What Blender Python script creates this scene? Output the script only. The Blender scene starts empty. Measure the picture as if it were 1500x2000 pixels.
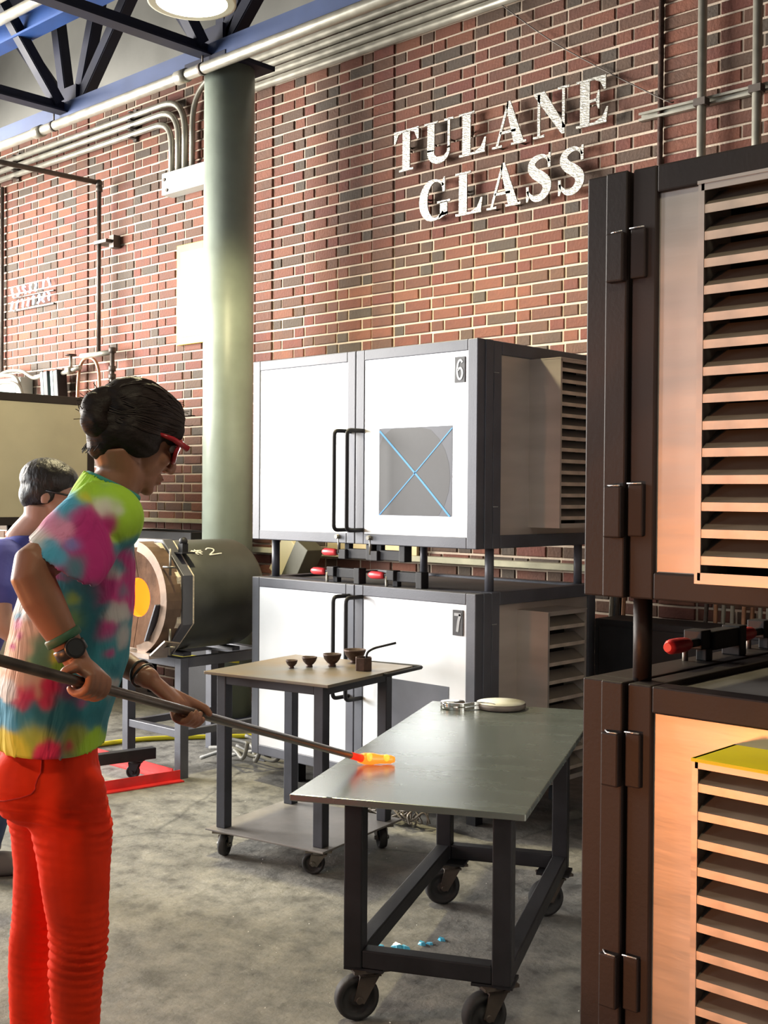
import bpy, bmesh, math, random
from mathutils import Vector, Matrix, Euler, noise
from mathutils.bvhtree import BVHTree
V = Vector
PI = math.pi
random.seed(7)
sc = bpy.context.scene
COL = sc.collection

# ------------------------------------------------------------------ camera, world, light
cam_d = bpy.data.cameras.new('camera'); cam = bpy.data.objects.new('camera', cam_d); COL.objects.link(cam)
sc.camera = cam
cam_d.sensor_fit = 'VERTICAL'; cam_d.sensor_height = 36.0; cam_d.lens = 2311.5 / 2000 * 36.0
cam_d.clip_start = 0.05; cam_d.clip_end = 100
CAM = V((0, 0, 1.42))
r_ = V((0.7295352577987539, 0.683902976283885, 0.0074179955884077515))
d_ = V((0.015501481130318084, -0.005690709088890116, -0.9998636506608448))
f_ = V((-0.6837675129101061, 0.7295507760671012, -0.01475308200405418))
cam.matrix_world = Matrix(((r_.x, -d_.x, -f_.x, CAM.x), (r_.y, -d_.y, -f_.y, CAM.y), (r_.z, -d_.z, -f_.z, CAM.z), (0, 0, 0, 1)))

w = bpy.data.worlds.new('world'); sc.world = w; w.use_nodes = True
w.node_tree.nodes['Background'].inputs[0].default_value = (0.72, 0.80, 0.92, 1)
w.node_tree.nodes['Background'].inputs[1].default_value = 0.11

def area(name, loc, target, sx, sy, energy, color, shape='RECTANGLE', spread=180):
    l = bpy.data.lights.new(name, 'AREA'); l.spread = math.radians(spread); l.shape = shape; l.size = sx; l.size_y = sy; l.energy = energy; l.color = color
    o = bpy.data.objects.new(name, l); COL.objects.link(o); o.location = loc
    o.rotation_euler = (V(target) - V(loc)).to_track_quat('-Z', 'Y').to_euler()
    return o
# daylight of the open bay door on the left, an added side fill, and daylight of the open front behind the photographer
area('bay_daylight', (-10.9, 1.6, 2.8), (-6.5, 4.6, 2.2), 4.2, 3.4, 1000, (1.0, 0.95, 0.88), spread=110)
area('side_fill', (-8.2, -3.0, 2.0), (-3.75, 3.6, 1.0), 2.6, 2.8, 36, (0.93, 0.97, 1.0), spread=50)  # added fill that whitens the kiln fronts and the woman's back
area('front_daylight', (-3.8, -5.4, 2.4), (-3.7, 3.8, 1.2), 3.0, 2.6, 45, (0.84, 0.93, 1.0))
# glow of a furnace mouth that stands out of frame
area('furnace_glow', (-3.7, 0.5, 0.9), (-2.2, 1.3, 1.0), 0.35, 0.35, 16, (1.0, 0.32, 0.06), 'DISK')
fl = bpy.data.lights.new('kiln_warm_spot', 'SPOT'); fl.energy = 500; fl.color = (1.0, 0.34, 0.10); fl.spot_size = math.radians(23); fl.spot_blend = 0.3; fl.shadow_soft_size = 0.15  # added narrow spot that warms the right kiln panels
fo = bpy.data.objects.new('kiln_warm_spot', fl); COL.objects.link(fo); fo.location = (-2.6, -2.2, 0.35)
fo.rotation_euler = (V((-1.0, 2.1, 1.05)) - V((-2.6, -2.2, 0.35))).to_track_quat('-Z', 'Y').to_euler()
# a second high bay lamp overhead, right of the photographer
l2 = bpy.data.lights.new('lamp_overhead', 'SPOT'); l2.energy = 95; l2.color = (1.0, 0.88, 0.60); l2.spot_size = math.radians(130); l2.spot_blend = 0.4; l2.shadow_soft_size = 0.15
lo2 = bpy.data.objects.new('lamp_overhead', l2); COL.objects.link(lo2); lo2.location = (-0.7, 0.5, 3.7)

vs = sc.view_settings
vs.view_transform = 'Standard'; vs.look = 'None'; vs.gamma = 1; vs.use_curve_mapping = False; vs.exposure = 0.0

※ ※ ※

> **What is being asked**
Restate each line from the start of the listing through the line bearing "COL = sc.collection" word for word. Drop the pictures.

> **Output for this exercise**
What Blender Python script creates this scene? Output the script only. The Blender scene starts empty. Measure the picture as if it were 1500x2000 pixels.
import bpy, bmesh, math, random
from mathutils import Vector, Matrix, Euler, noise
from mathutils.bvhtree import BVHTree
V = Vector
PI = math.pi
random.seed(7)
sc = bpy.context.scene
COL = sc.collection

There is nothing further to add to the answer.